Re: hdparm: invalidate: busy buffer
On Sun, Dec 08, 2002 at 06:04:11PM -0500, Neal wrote:
> Could this be a hardware or connecting cable problem? The transfer
> speeds you reported are far slower than what one might expect from a
> UDMA66 hard drive.
>
> My desktop has a Western Digital UDMA66 drive and a VIA 82C686A
> controller. hdparm reports:
>
> hdparm -tT /dev/hda2
>
> /dev/hda2:
> Timing buffer-cache reads: 128 MB in 1.15 seconds =111.30 MB/sec
> Timing buffered disk reads: 64 MB in 2.64 seconds = 24.24 MB/sec
>
> It doesn't matter which partition is interrogated, the average reports
> are all about the same 24MB/sec +/- a few hundred K.
Garrh. See nate's reply; he has suggested that it is due to my
chipset. So I need a new controller. Garrh. On my chipset x!=686A.
I've got an 82C596A and the other one has a big heatsink stuck to it.

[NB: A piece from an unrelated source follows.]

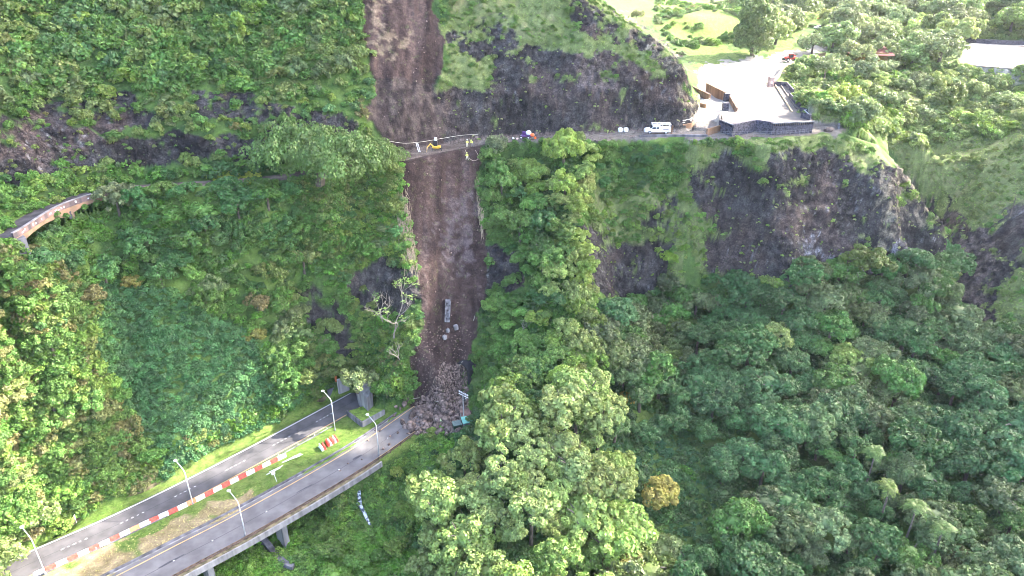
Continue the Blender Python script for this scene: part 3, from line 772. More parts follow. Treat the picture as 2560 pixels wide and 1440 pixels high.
def trunk_mesh(seed, h=1.6, r=.07, mat=None):
    g = random.Random(seed); mb = MB()
    mb.tube([(0, 0, -h), (g.uniform(-.05, .05), g.uniform(-.05, .05), -h * .5), (0, 0, -.1)], [r * 1.3, r, r * .8], 7)
    for k in range(6):
        a = k * 1.05 + g.uniform(-.3, .3); e = g.uniform(.3, .75)
        mb.tube([(0, 0, -.35 + .05 * k), (.35 * math.cos(a), .35 * math.sin(a), -.05 + .05 * k), (.52 * math.cos(a), .52 * math.sin(a), e * .5)], [r * .6, r * .42, r * .15], 5)
    bmesh.ops.recalc_face_normals(mb.bm, faces=mb.bm.faces[:])
    me = bpy.data.meshes.new("trunk"); mb.bm.to_mesh(me); mb.bm.free(); me.materials.append(mat or m_bark)
    return me
TRUNKS = [trunk_mesh(i) for i in range(3)]
PALE_TRUNKS = [trunk_mesh(i + 10, mat=m_pale_bark) for i in range(2)]

# ------------------------------------------------------------------ scattering
cX = .25 * (GX[:-1, :-1] + GX[1:, :-1] + GX[:-1, 1:] + GX[1:, 1:]); cY = .25 * (GY[:-1, :-1] + GY[1:, :-1] + GY[:-1, 1:] + GY[1:, 1:])
cZ = .25 * (TZ[:-1, :-1] + TZ[1:, :-1] + TZ[:-1, 1:] + TZ[1:, 1:])
cA = np.abs((GX[:-1, 1:] - GX[:-1, :-1]) * (GY[1:, :-1] - GY[:-1, :-1])) * nl[:-1, :-1]
cRock = rock[:-1, :-1]; cSlide = slide[:-1, :-1]; cBuilt = built[:-1, :-1]; cRoad = near_road[:-1, :-1]
cN = np.stack([NX[:-1, :-1], NY[:-1, :-1], NZ[:-1, :-1]], -1)
cDep = gdep[:-1, :-1]
cOldD = np.where(s_old[:-1, :-1] > 0, d_old[:-1, :-1] - 4.4, d_old[:-1, :-1])
free = (cSlide < .5) & (cBuilt < .5) & ((cRoad > 5.3) | (cZ > 2.2))

def zone(polys, h=0.0, amp=0.0):
    px, py, _ = project(cX, cY, cZ + h)
    if amp: px, py = jitter(px, py, cX, cY, cZ, amp)
    m = np.zeros(cX.shape, bool)
    for p in (polys if isinstance(polys[0], list) else [polys]): m |= inpoly(px, py, p)
    return m

def scatter(mask, density, seed, mind=0.0):
    """random ground points: density per square metre of surface; mind keeps them apart"""
    g = np.random.default_rng(seed)
    lam = np.where(mask, cA * density, 0.0)
    n = g.poisson(lam)
    ii, jj = np.nonzero(n)
    rep = n[ii, jj]; ii = np.repeat(ii, rep); jj = np.repeat(jj, rep)
    u = g.uniform(size=len(ii)); v = g.uniform(size=len(ii))
    def bl(A): return (A[ii, jj] * (1 - u) * (1 - v) + A[ii, jj + 1] * u * (1 - v) + A[ii + 1, jj] * (1 - u) * v + A[ii + 1, jj + 1] * u * v)
    P = np.stack([bl(TX), bl(TY), bl(TZ)], -1); Nn = cN[ii, jj]
    o = g.permutation(len(P)); P, Nn = P[o], Nn[o]
    if mind > 0 and len(P):
        cell = {}; keep = []
        for i, p in enumerate(P):
            k = (int(p[0] // mind), int(p[1] // mind), int(p[2] // mind)); ok = True
            for a in (-1, 0, 1):
                for b_ in (-1, 0, 1):
                    for c_ in (-1, 0, 1):
                        for q in cell.get((k[0] + a, k[1] + b_, k[2] + c_), ()):
                            if (p[0] - q[0]) ** 2 + (p[1] - q[1]) ** 2 + (p[2] - q[2]) ** 2 < mind * mind: ok = False; break
                        if not ok: break
                    if not ok: break
                if not ok: break
            if ok: cell.setdefault(k, []).append(p); keep.append(i)
        P, Nn = P[keep], Nn[keep]
    return P, Nn

def proto_collection(name, meshes):
    c = bpy.data.collections.new(name)
    for m in meshes:
        c.objects.link(bpy.data.objects.new(name, m))
    return c

def stuff(name, protos, P, scale, tint, seed, tilt=.25, label=None, cat=None, flat=None, Nn=None, follow=0.0):
    """one object: many small plants (or stones) set on points"""
    g = np.random.default_rng(seed); n = len(P)
    me = bpy.data.meshes.new(name); me.vertices.add(n); me.vertices.foreach_set('co', P.astype(np.float32).ravel())
    def attr(nm, ty, arr, key):
        a = me.attributes.new(nm, ty, 'POINT'); a.data.foreach_set(key, np.ascontiguousarray(arr).ravel())
    rot = np.stack([g.normal(0, tilt, n), g.normal(0, tilt, n), g.uniform(0, 6.283, n)], -1)
    sc_ = np.stack([scale * g.uniform(.85, 1.2, n), scale * g.uniform(.85, 1.2, n), scale * g.uniform(.8, 1.15, n) * (1 if flat is None else flat)], -1)
    attr('rot', 'FLOAT_VECTOR', rot.astype(np.float32), 'vector'); attr('scl', 'FLOAT_VECTOR', sc_.astype(np.float32), 'vector')
    attr('pick', 'INT', g.integers(0, len(protos), n).astype(np.int32), 'value')
    attr('tint', 'FLOAT_COLOR', np.concatenate([tint, np.ones((n, 1))], 1).astype(np.float32), 'color')
    o = bpy.data.objects.new(name, me); C.objects.link(o)
    ng = bpy.data.node_groups.new(name, 'GeometryNodeTree')
    ng.interface.new_socket('Geometry', in_out='INPUT', socket_type='NodeSocketGeometry'); ng.interface.new_socket('Geometry', in_out='OUTPUT', socket_type='NodeSocketGeometry')
    gi = ng.nodes.new('NodeGroupInput'); go = ng.nodes.new('NodeGroupOutput')
    ip = ng.nodes.new('GeometryNodeInstanceOnPoints'); ci = ng.nodes.new('GeometryNodeCollectionInfo')
    ci.inputs['Collection'].default_value = proto_collection(name + "_kinds", protos)
    ci.inputs['Separate Children'].default_value = True; ci.inputs['Reset Children'].default_value = True
    def named(nm, ty):
        a = ng.nodes.new('GeometryNodeInputNamedAttribute'); a.data_type = ty; a.inputs['Name'].default_value = nm; return a.outputs[0]
    ng.links.new(gi.outputs[0], ip.inputs['Points']); ng.links.new(ci.outputs[0], ip.inputs['Instance'])
    ip.inputs['Pick Instance'].default_value = True
    ng.links.new(named('pick', 'INT'), ip.inputs['Instance Index'])
    e2r = ng.nodes.new('FunctionNodeEulerToRotation'); ng.links.new(named('rot', 'FLOAT_VECTOR'), e2r.inputs[0]); ng.links.new(e2r.outputs[0], ip.inputs['Rotation'])
    ng.links.new(named('scl', 'FLOAT_VECTOR'), ip.inputs['Scale'])
    ng.links.new(ip.outputs[0], go.inputs[0])
    md = o.modifiers.new("plants", 'NODES'); md.node_group = ng
    tag(o, label, cat, kind='stuff')
    return o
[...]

The BIOS knows I have an 80-conductor cable, and seems quite happy to
set UDMA66 as far as I can tell. But I have always had to pass
ide0=ata66 to the Linux kernel to stop it coming up as UDMA33. It
would be interesting to measure the transfer speeds in DOS, but I
don't have anything that'll handle that drive in DOS, much less
produce results that can be related to hdparm (ie. no idea exactly
what it's testing).
For buffer-cache reads I get just under 50MHz, from any drive; the
UDMA66, some SCSI-1 (10MHz) drives and even a slow old WDC2850. So I
reckon this is measuring my system bus rather than the drives.